A conference between House and Senate managers on this bill has not yet been scheduled, but it's probably unrealistic to hope that legislators will have a change of heart on the matter of capital punishment and go home without reaching agreement. So assuming that there will be a bill and that it will generally be bad news for opponents of the death penalty, is there anything else in the package to make it better?

There is: a provision in the House bill that received broad support even from those members who consistently voted for the harsh penalties. It seeks to eliminate all considerations of race from death-penalty deliberations. It does so by allowing a defendant who has been sentenced to demonstrate either 1) that in his jurisdiction members of one race are more frequently sentenced to death than those of another race when the circumstances of the crime are identical, or 2) that the race of the victim is the reason for disparate penalties. (In this connection, it should be noted that since the death penalty was reinstituted by the courts in 1976, not a single white person has been executed for the murder of a nonwhite.) Prosecutors would have an opportunity to prove that factors other than race led to a death penalty, but if this could not be done, the execution could not be carried out.

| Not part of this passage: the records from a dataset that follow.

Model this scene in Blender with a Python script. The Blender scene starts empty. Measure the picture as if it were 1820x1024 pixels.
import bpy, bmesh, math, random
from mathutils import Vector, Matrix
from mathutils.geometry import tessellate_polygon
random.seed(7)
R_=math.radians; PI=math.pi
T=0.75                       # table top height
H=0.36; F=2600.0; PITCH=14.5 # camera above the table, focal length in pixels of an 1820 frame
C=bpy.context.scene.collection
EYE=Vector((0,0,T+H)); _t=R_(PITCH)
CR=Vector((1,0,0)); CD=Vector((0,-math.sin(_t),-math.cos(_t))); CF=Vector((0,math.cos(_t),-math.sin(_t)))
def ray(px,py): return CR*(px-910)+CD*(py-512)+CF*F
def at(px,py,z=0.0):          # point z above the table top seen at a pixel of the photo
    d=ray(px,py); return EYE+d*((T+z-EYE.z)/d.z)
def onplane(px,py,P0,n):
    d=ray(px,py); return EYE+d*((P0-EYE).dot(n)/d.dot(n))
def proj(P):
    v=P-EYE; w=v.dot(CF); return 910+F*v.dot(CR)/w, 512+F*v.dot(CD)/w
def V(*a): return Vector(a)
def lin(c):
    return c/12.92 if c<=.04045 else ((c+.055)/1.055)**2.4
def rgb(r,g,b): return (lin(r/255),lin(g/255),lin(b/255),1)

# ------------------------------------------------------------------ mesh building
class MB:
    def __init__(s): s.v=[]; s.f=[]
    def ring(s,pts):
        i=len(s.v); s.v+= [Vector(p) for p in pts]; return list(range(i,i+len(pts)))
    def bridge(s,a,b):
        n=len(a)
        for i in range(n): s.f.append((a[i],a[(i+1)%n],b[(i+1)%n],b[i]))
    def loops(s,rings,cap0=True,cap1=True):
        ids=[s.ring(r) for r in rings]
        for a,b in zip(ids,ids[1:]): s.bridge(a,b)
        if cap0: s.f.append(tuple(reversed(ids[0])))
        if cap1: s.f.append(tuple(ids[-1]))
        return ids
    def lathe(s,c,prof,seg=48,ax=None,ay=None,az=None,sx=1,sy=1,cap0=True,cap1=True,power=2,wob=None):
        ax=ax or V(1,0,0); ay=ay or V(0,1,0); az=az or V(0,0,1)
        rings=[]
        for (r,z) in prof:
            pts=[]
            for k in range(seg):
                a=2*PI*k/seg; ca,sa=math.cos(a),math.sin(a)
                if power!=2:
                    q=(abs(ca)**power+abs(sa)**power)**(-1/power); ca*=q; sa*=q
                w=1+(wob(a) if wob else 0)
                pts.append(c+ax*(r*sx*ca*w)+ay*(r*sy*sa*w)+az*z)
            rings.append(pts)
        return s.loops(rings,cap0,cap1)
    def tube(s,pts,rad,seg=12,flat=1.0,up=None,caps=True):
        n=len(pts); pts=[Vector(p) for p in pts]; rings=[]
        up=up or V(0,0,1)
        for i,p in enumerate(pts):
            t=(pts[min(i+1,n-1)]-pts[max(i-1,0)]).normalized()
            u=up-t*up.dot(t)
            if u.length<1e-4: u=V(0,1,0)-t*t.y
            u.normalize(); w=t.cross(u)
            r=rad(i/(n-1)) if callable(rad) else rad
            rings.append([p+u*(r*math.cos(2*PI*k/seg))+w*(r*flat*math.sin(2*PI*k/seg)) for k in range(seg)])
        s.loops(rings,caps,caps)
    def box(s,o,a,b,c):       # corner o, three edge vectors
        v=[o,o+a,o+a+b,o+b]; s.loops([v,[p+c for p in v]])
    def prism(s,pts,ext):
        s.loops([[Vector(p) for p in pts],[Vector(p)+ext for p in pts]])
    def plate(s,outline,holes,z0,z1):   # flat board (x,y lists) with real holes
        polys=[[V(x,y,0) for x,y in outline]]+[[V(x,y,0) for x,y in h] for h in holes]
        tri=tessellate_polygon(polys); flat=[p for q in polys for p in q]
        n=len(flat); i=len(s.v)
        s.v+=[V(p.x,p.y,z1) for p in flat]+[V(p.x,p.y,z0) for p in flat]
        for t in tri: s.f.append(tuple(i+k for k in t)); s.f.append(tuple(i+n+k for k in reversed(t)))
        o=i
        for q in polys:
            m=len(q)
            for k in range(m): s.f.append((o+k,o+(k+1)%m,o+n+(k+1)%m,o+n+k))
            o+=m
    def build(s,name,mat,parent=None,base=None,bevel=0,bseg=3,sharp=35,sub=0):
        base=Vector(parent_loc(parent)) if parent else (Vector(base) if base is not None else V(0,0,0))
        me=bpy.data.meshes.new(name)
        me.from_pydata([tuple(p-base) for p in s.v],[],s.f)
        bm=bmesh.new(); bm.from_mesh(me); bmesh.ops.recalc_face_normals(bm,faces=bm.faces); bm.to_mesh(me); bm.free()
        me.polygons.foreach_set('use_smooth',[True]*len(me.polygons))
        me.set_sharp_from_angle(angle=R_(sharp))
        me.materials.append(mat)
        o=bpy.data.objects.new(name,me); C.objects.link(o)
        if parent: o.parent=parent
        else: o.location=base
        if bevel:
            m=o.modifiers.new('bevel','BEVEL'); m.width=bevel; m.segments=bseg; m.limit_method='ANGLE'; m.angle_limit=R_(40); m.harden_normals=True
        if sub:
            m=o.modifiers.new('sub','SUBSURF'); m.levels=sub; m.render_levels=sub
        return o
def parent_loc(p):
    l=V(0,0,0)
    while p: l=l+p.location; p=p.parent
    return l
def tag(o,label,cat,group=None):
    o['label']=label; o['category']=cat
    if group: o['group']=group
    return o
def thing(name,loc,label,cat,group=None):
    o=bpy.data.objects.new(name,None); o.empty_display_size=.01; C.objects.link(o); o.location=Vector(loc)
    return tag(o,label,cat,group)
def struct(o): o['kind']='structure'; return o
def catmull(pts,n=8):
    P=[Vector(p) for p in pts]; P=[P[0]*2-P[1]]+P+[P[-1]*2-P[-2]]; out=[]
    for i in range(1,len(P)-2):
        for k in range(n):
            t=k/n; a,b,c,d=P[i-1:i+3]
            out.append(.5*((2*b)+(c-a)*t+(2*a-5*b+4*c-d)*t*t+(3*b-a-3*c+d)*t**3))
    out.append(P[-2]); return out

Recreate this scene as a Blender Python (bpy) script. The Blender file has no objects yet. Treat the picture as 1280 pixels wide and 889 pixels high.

The attorney general, complaining that most states won't be able meet this burden, opposes the provision. He warns that many fewer people will be executed, hanged, injected or shot on court order if this new test is imposed. Fine. The White House threatens to veto the entire crime bill if this section is retained. Even better. The numerous truly terrible provisions of the bill outweigh this one concession to reason and fairness, and a veto would be welcome.